Depuis 1974, la France n’a pas connu d’excédent public. Chaque année, on accumule des déficits, et cela finit par peser sur la dynamique économique.

La situation actuelle est la conséquence d’années de mauvaise gestion. En effet, depuis 1980 la dépense publique a augmenté de 650 % en valeur, mais le PIB que de 530 % : 120 points d’écart !

Normalement quand on augmente la dépense publique, le PIB doit augmenter plus que celle-ci. Nous, c’est l’inverse ! Depuis les années 50 la dépense publique n’a jamais baissé en France : c’est un problème structurel. Mais l’heure de payer la facture est sans doute arrivée.

De g. à D. Christine Fabresse, présidente du directoire Caisse d’Epargne CEPAC / Christine Cabau Woehrel, CMA CGM / Laurence Bottero, rédactrice en chef Méditerranée Afrique
La Tribune, Marc Touati et Isabelle Patrier, directrice France TotalEnergies. © N.K.

Vous mentionnez l’impact des déficits sur la confiance et la croissance. Quels sont les autres indicateurs qui confirment cette dégradation ?

Tous les indicateurs avancés sont dans le rouge. Que ce soit dans l’industrie, les services, la consommation ou encore la construction, les signes sont mauvais. Nous assistons à une dégradation généralisée de l’activité.

Dans le secteur du bâtiment par exemple, les investissements ont fortement diminué. Tout cela montre que la confiance est en berne. Les ménages et les entreprises hésitent à investir ou à consommer.

Et pour ne rien arranger, la première mesure du nouveau gouvernement a été d’annoncer une augmentation des impôts.

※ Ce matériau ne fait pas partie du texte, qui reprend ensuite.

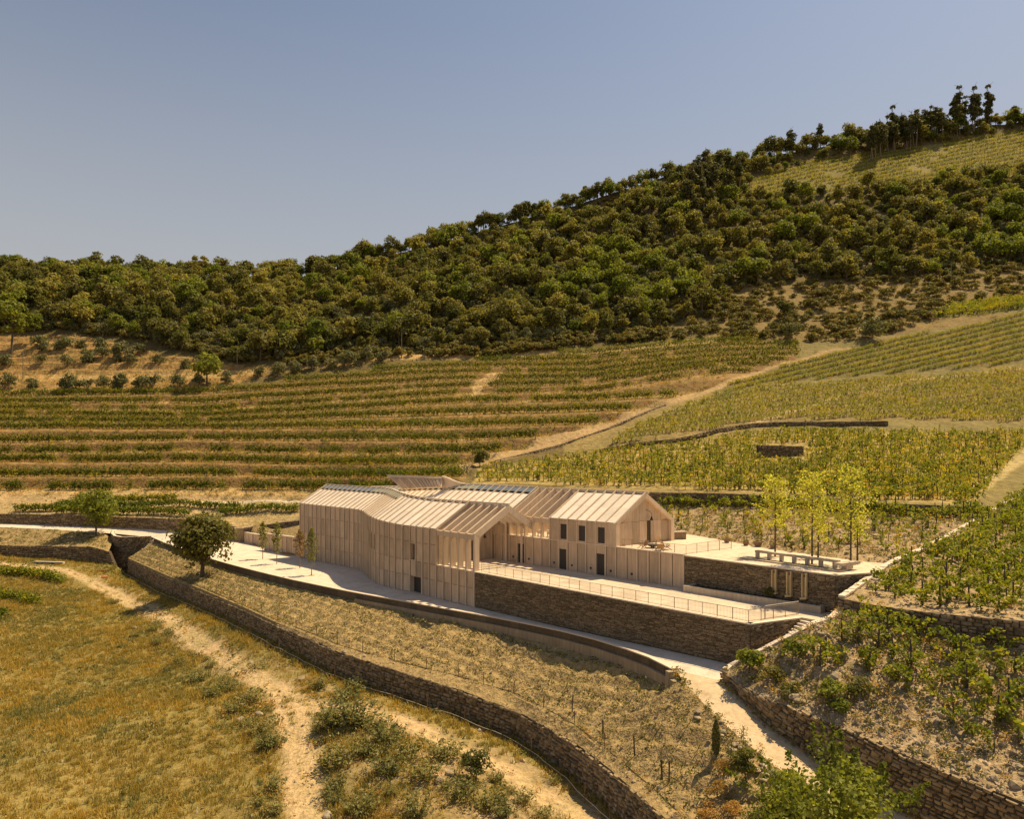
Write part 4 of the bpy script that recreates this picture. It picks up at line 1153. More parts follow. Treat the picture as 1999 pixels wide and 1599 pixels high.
# sunlit gable with frame
gi = []
xs = np.linspace(.5, 9.5, 8)
jo = LOW + 2.52
def gz(s): return EV + (RG - EV) * (s / 5 if s <= 5 else 2 - s / 5) - .42
for a, b in zip(xs[:-1], xs[1:]):
    if 5.35 < (a + b) / 2 < 6.5:
        w = (b - a) * .55
        d4 = [rpt(.42, a + .03, LOW), rpt(.42, a + w, LOW), rpt(.42, a + w, jo - .15), rpt(.42, a + .03, jo - .15)]
        mb = MB(); mb.prism([p - UV * .25 for p in d4], -UV * .05); wp(mb, 'doorway', M['tealwood'])
        mb = MB(); mb.prism([rpt(.42, a + w + .02, LOW), rpt(.42, b - .01, LOW), rpt(.42, b - .01, jo - .01), rpt(.42, a + w + .02, jo - .01)], -UV * .12); wp(mb, 'wall_panel', M['concrete'])
    else:
        mb = MB(); mb.prism([rpt(.42, a + .012, LOW), rpt(.42, b - .012, LOW), rpt(.42, b - .012, min(jo - .012, gz(b))), rpt(.42, a + .012, min(jo - .012, gz(a)))], -UV * .12); wp(mb, 'wall_panel', M['concrete'])
    r = [rpt(.42, a + .012, jo + .012), rpt(.42, b - .012, jo + .012), rpt(.42, b - .012, max(gz(b), jo + .03)), rpt(.42, a + .012, max(gz(a), jo + .03))]
    if a < 5 < b: r.insert(3, rpt(.42, 5, gz(5)))
    mb = MB(); mb.prism(r, -UV * .12); wp(mb, 'wall_panel', M['concrete'])
mb = MB(); mb.prism([rpt(.56, .3, LOW), rpt(.56, 9.7, LOW), rpt(.56, 9.7, gz(9.7)), rpt(.56, 5, gz(5)), rpt(.56, .3, gz(.3))], -UV * .1); wp(mb, 'wall_core', M['schist_back'])
fo = [(-.12, LOW + .1), (-.12, EV), (5, RG + .08), (10.1, EV + .03), (10.1, LOW)]
fi_ = [(.48, LOW + .1), (.48, EV - .12), (5, RG - .46), (9.52, EV - .12), (9.52, LOW)]
for k in range(4):
    mb = MB(); mb.prism([rpt(-.02, fo[k][0], fo[k][1]), rpt(-.02, fo[k + 1][0], fo[k + 1][1]), rpt(-.02, fi_[k + 1][0], fi_[k + 1][1]), rpt(-.02, fi_[k][0], fi_[k][1])], -UV * .42); wp(mb, 'gable_frame', M['rib'])
# bracket lamp on the sunlit gable, and one under the open frames
def lamp(p, n, u):
    mb = MB(); pts = [p + u * -.5 + ZV * .75 + n * .03, p + u * -.2 + ZV * .6 + n * .3, p + ZV * .35 + n * .45, p + n * .45]
    mb.tube(pts, .022, 5); a = wp(mb, 'wall_lamp', M['blackmetal'])
    mb = MB(); mb.tube([p + n * .45 + ZV * .02, p + n * .45 - ZV * .12, p + n * .45 - ZV * .42], [.05, .10, .19], 10); wp(mb, 'lamp_shade', M['blackmetal'], a)
lamp(rpt(.42, 5.9, LOW + 3.0), UV, VV)
lamp(fa(7.2, 6.9, 3.2), UV, VV)
# the raised canopy at the far side of the roof
cn = [W(754, 927, 116), W(864, 931, 107), W(892, 941, 106), W(908, 946, 105.5), W(783, 953, 112.5)]
top = [W(754, 927, 116), W(864, 931, 107.5)]; low = [W(785, 955, 112.4), W(861, 950, 106.2)]
nrm = np.cross(top[1] - top[0], low[0] - top[0]); nrm /= np.linalg.norm(nrm); nrm = nrm if nrm[1] < 0 else -nrm
mb = MB(); mb.prism([top[0], top[1], low[1], low[0]], -nrm * .35); can = wp(mb, 'canopy', M['concrete'])
for k in range(14):
    f0, f1 = (k + .12) / 14, (k + .88) / 14
    a = top[0] + (top[1] - top[0]) * f0 * .93; b = top[0] + (top[1] - top[0]) * f1 * .93; c = low[0] + (low[1] - low[0]) * f1; d = low[0] + (low[1] - low[0]) * f0
    e = .24
    mb = MB(); mb.prism([a + (d - a) * e, b + (c - b) * e, c, d], nrm * .06); wp(mb, 'soffit_slat', M['concrete'], can)
mb = MB(); mb.prism([top[0], top[1], top[1] + (low[1] - top[1]) * .2, top[0] + (low[0] - top[0]) * .2], nrm * .1); wp(mb, 'fascia', M['rib'], can)
cur = smooth_line([top[1], W(872, 933, 107), W(888, 941, 106.3), W(905, 945.5, 105.5), W(918, 946.5, 104.3)], 2)
mb = MB()
for a, b in zip(cur[:-1], cur[1:]):
    lo_a, lo_b = np.array((a[0], a[1], 8.2)), np.array((b[0], b[1], 8.2)); mb.hexa([lo_a, lo_b, lo_b + (.3, .4, 0), lo_a + (.3, .4, 0)], [a, b, b + (.3, .4, 0), a + (.3, .4, 0)])
wp(mb, 'canopy_flank', M['rib'], can)
mb = MB()
for a, b in zip(cur[:-1], cur[1:]): mb.bar(a + (0, 0, .05), b + (0, 0, .05), .3, .18)
wp(mb, 'canopy_edge', M['edge'], can)

# ribbed garden walls left of the winery
def ribbed_wall(name, label, a, b, h, bays):
    root = thing(name, label, 'wall', tuple(a)); a_, b_ = np.zeros(3), np.asarray(b) - np.asarray(a)
    n = outn(a_[:], b_); mb = MB(); mb.prism([a_, b_, b_ + ZV * h, a_ + ZV * h], -n * .3); mb.build('wall_core', M['schist_back'], root)
    for k in range(bays):
        p, q = a_ + (b_ - a_) * (k + .02) / bays, a_ + (b_ - a_) * (k + .98) / bays
        mb = MB(); mb.prism([p, q, q + ZV * (h - .02), p + ZV * (h - .02)], n * .08); mb.build('wall_panel', M['concrete'], root)
    for k in range(bays + 1):
        p = a_ + (b_ - a_) * k / bays; mb = MB(); mb.bar(p + n * .08, p + n * .08 + ZV * h, .13, .3, up=n); mb.build('rib', M['rib'], root)
    mb = MB(); mb.bar(a_ + ZV * (h + .06) - n * .1, b_ + ZV * (h + .06) - n * .1, .55, .12); mb.build('coping', M['edge'], root)
    return root
g0, g1 = G(518, 1075, -4), FCV[NB] + VV * .9
ribbed_wall('ribbed_wall', 'pale ribbed concrete wall running on from the left end of the winery', g0, g1, 3.1, 9)
ribbed_wall('ribbed_wall', 'lower ribbed concrete wall behind the slim trees beside the stone pier', G(479, 1060.5, -4), G(519, 1068.5, -4), 2.1, 5)
pr = thing('stone_pier', 'square stone gate pier at the end of the lower ribbed wall', 'pier', tuple(G(470, 1059, -4)))
mb = MB(); mb.box((0, 0, 1.45), (.9, .9, 1.45)); mb.build('shaft', M['rubble'], pr)
mb = MB(); mb.box((0, 0, 2.98), (1.0, 1.0, .08)); mb.build('cap', M['edge'], pr)
w11t = [W(476, 1031, 146.8), W(520, 1025, 146.5), W(557, 1019.5, 146), W(590, 1016.5, 145)]; 
stone_wall('drystone_wall', 'dark retaining wall rising behind the ribbed walls', w11t, [p - (0, 0, h) for p, h in zip(w11t, (2.6, 3.3, 4.0, 4.6))], .7, .28, 'schist', 'schist_back', .08, .5, seed=19, cap=(.4, .1, .04))
# ------------------------------------------------------------------ plants: meshes
def cards(C, size, nrm=None, r=None, aspect=.8, jit=.8):
    """leaf-sized faces: one slightly folded quad each"""
    r = r or rng; n = len(C); C = np.asarray(C, float)
    d = r.normal(size=(n, 3)); d /= np.linalg.norm(d, axis=1)[:, None]
    if nrm is not None: d = nrm + d * jit; d /= np.linalg.norm(d, axis=1)[:, None] + 1e-9
    a = np.cross(d, r.normal(size=(n, 3))); a /= np.linalg.norm(a, axis=1)[:, None] + 1e-9
    b = np.cross(d, a); s = np.asarray(size).reshape(-1, 1) * np.ones((n, 1))
    V = np.stack([C - a * s, C - b * s * aspect + d * s * .15, C + a * s, C + b * s * aspect + d * s * .15], 1).reshape(-1, 3)
    return V, np.arange(4 * n, dtype=np.int32).reshape(n, 4)

def crown_pts(r, nb, rx, rz, zc, nl, br=(.34, .6), low=-.6):
    P, Nn = [], []; cs = []
    while len(cs) < nb:
        q = r.uniform(-1, 1, 3)
        if np.linalg.norm(q) < 1 and q[2] > low: cs.append(q)
    per = max(4, nl // nb)
    for q in cs:
        c = q * np.array((rx, rx, rz)) * .72 + (0, 0, zc); R = rx * r.uniform(*br)
        d = r.normal(size=(per, 3)); d /= np.linalg.norm(d, axis=1)[:, None]; d[:, 2] = np.where(d[:, 2] < -.35, -d[:, 2], d[:, 2])
        P.append(c + d * R * r.uniform(.55, 1.05, (per, 1)) * (1, 1, .8)); Nn.append(d)
    return np.concatenate(P), np.concatenate(Nn)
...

C’est totalement contre-productif. Nous sommes déjà le pays avec la pression fiscale la plus élevée au monde. Augmenter encore les impôts, c’est tuer définitivement toute dynamique économique.

Le budget de l’État pour 2025 est présenté aujourd’hui [hier, ndlr]. Quelles sont les prévisions pour le déficit public et les finances publiques ?

Comme on l’a vu, le déficit public pour cette année va probablement atteindre 7 % du PIB, soit 200 milliards d’euros. Et l’année prochaine, il sera très difficile de le réduire.

Les hausses d’impôts annoncées risquent d’avoir l’effet inverse de celui recherché. Lorsqu’on augmente les impôts, on freine l’activité économique. Cela réduit l’assiette fiscale, c’est-à-dire la base sur laquelle on prélève les impôts. On prélève donc plus, mais sur un gâteau qui devient de plus en plus petit.

Résultat : moins de recettes fiscales, plus de déficit, et encore plus de dette. À cela s’ajoute la hausse des taux d’intérêt, qui alourdit le poids de la dette publique. Cette année, les intérêts de la dette coûteront 60 milliards d’euros, et l’année prochaine, cela devrait grimper à 75 milliards. Juste pour payer les intérêts !

Pensez-vous qu’il y a un risque de dégradation de la note souveraine de la France par les agences de notation ?

Absolument. Pour être très honnête, la France aurait dû être dégradée il y a bien longtemps. Aujourd’hui, nous sommes toujours notés « double A – », mais c’est la dernière étape avant une dégradation vers le « simple A ».

Cela veut dire que la France est sur la sellette. Ce qui est paradoxal, c’est que des pays comme le Portugal, qui affichent un excédent public, sont notés « triple B », tandis que la France, avec ses déficits massifs, reste encore bien notée. Et d’ailleurs elle paie des taux d’intérêt plus élevés qu’eux sur sa dette ! À un moment, les agences de notation devront réagir.

Quels seraient les impacts d’une telle dégradation ?

Les conséquences seraient graves. Aujourd’hui, 54 % de la dette française est détenue par des non-résidents, et ce chiffre augmente chaque année.

En 2021, c’était 48 %. Si la France est dégradée, certains fonds d’investissement et caisses de retraite, qui ne peuvent acheter que des obligations notées « double A » ou plus, se détourneraient de notre dette.

Cela compliquerait le financement de l’État, d’autant que nous devons lever 300 milliards d’euros de nouvelle dette l’année prochaine.

Moins de demandes pour notre dette signifie des taux d’intérêt plus élevés, ce qui l’alourdirait encore notre dette et ralentirait davantage l’économie. Ce cercle vicieux pourrait mener à plus de récession, plus de chômage, et encore plus de déficit.

Vous décrivez un scénario sombre. Y a-t-il des solutions pour redresser la situation ?

Je veux rester optimiste, même si la situation est grave. Nous avons les moyens de sortir de cette crise, mais il faut avoir le courage de prendre les bonnes décisions. comme baisser les impôts et réduire drastiquement les dépenses publiques.

Cela fait des années que nous avons un problème de sur-dépenses publiques. Depuis les années 1950, la dépense publique en France n’a jamais baissé. Il est temps de réformer en profondeur. Tout cela demande une véritable pédagogie économique et, surtout, du courage politique, mais c’est la seule voie possible pour restaurer la confiance et relancer la croissance.